In hindsight, we can all look back and see that they were indeed carrying out the Spirit’s work, and doing so with extraordinary faithfulness.  But how many would have seen it back then, amidst such formidable challenges?

 

At the conclusion of worship today, we will all be getting a first-hand view of the early fruits of our Pilgrim vision in the form of a beautiful new church whose foundations are being laid even now.  I can’t tell you how excited I am for you to see the drawings!

 

Yet we will also find that, just as we are literally entering winter time in Omaha (despite the unseasonable warmth), we have our own formidable challenges that must be overcome if we, like our ancestors, are to move from winter to spring in safety and strength.

 

I’ll leave it to our amazing lay leaders to describe these challenges in detail, but for now I want to leave you with this reminder of three things our ancestors did to overcome their challenges and move not just themselves but our nation forward:

 

First, those who were healthy ministered to the sick.

 

Second, those who had a little more food than others boldly shared what they had with those who had less.

 

Third, they prayed.  They prayed, trusting that if God’s Spirit was still working among them, then they could expect the unexpected.  God would continue to work in their midst in ways that not even the most spiritually-centered among them could predict.

 

And God did just that, in the form of the Native American peoples who compassionately shared from their resources when they could have just as easily wiped them off the face of the earth.

 

I place great faith in our spiritual heritage just as I have great faith in our congregation and our God.   We are Pilgrims.  If we act like Pilgrims, we will make it well beyond winter into a glorious future.

 

I leave you with this reminder from Russian writer and journalist Vasily Grossman whose words capture the essence of how God’s Spirit was at work among the Pilgrims, the Native Americans, and the person sitting in the pew next to you this morning:

I have seen that it is not man who is impotent in the struggle against evil, but the power of evil that is impotent in the struggle against man.

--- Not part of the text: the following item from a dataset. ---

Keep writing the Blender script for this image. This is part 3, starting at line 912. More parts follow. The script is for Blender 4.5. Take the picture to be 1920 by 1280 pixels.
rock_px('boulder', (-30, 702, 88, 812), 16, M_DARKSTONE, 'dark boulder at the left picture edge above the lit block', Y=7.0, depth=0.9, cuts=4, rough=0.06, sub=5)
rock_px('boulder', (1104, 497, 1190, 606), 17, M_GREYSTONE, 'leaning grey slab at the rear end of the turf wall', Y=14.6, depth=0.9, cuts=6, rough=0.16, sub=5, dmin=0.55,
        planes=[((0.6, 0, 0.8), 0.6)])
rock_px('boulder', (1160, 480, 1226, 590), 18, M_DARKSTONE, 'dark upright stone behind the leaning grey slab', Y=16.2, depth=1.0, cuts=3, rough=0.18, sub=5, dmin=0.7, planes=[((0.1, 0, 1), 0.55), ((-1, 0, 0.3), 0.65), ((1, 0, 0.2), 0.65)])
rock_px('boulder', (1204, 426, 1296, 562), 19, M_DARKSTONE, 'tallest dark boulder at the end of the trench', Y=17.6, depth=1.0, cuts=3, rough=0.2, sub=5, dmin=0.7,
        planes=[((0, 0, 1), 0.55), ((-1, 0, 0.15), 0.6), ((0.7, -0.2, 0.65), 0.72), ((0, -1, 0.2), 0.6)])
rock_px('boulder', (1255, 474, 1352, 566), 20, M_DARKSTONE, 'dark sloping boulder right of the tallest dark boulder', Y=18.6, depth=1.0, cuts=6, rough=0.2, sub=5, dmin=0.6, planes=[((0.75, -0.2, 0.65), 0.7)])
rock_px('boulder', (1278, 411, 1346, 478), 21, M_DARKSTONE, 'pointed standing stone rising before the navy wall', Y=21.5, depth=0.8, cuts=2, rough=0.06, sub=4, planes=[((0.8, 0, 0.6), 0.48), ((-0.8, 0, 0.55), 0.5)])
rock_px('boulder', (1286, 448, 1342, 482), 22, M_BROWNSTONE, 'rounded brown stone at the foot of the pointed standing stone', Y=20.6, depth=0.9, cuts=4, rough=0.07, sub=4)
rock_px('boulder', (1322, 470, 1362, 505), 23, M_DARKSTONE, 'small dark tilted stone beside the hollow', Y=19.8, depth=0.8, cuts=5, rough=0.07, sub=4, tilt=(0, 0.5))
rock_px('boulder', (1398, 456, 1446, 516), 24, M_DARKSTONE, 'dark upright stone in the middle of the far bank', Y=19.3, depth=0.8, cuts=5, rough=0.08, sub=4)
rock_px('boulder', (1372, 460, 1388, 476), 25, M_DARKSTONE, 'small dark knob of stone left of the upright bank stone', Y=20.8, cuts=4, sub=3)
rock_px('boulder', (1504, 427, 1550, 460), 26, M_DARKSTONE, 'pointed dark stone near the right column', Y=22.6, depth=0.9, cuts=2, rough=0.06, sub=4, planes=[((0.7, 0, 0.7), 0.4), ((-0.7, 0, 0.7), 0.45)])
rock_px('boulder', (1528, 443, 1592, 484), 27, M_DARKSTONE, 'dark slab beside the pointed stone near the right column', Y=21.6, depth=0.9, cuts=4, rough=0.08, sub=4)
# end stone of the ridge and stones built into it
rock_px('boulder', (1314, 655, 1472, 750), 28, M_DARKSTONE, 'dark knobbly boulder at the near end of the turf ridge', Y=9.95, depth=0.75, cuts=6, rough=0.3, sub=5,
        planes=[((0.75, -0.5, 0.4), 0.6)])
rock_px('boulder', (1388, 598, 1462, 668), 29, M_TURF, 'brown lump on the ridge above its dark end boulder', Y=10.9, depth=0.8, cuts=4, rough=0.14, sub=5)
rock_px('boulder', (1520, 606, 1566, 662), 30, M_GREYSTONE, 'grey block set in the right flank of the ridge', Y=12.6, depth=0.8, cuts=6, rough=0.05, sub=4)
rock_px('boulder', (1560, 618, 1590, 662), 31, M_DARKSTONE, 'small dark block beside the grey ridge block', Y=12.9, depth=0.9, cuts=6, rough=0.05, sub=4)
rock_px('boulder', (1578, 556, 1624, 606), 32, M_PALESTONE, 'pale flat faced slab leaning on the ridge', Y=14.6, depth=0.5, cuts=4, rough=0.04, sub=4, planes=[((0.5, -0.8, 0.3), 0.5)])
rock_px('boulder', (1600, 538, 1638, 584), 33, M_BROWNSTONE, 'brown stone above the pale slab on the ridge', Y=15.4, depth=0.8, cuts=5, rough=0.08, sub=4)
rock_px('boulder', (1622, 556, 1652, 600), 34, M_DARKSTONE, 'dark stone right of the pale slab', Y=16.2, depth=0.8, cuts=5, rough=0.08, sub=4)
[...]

The powerlessness of kindness, of senseless kindness, is the secret of its immortality. It can never be conquered. The more stupid, the more senseless, the more helpless it may seem, the vaster it is. Evil is impotent before it. The prophets, religious teachers, reformers, social and political leaders are impotent before it. This dumb, blind love is man’s meaning.

Human history is not the battle of good struggling to overcome evil.  It is a battle fought by a great evil, struggling to crush a small kernel of human kindness.  But if what is human in human beings has not been destroyed, even now, even evil will never conquer.

 (From Life and Fate by Vasily Grossman, cited by Chris Hedges in his book, Empire of Illusion, p. 191.)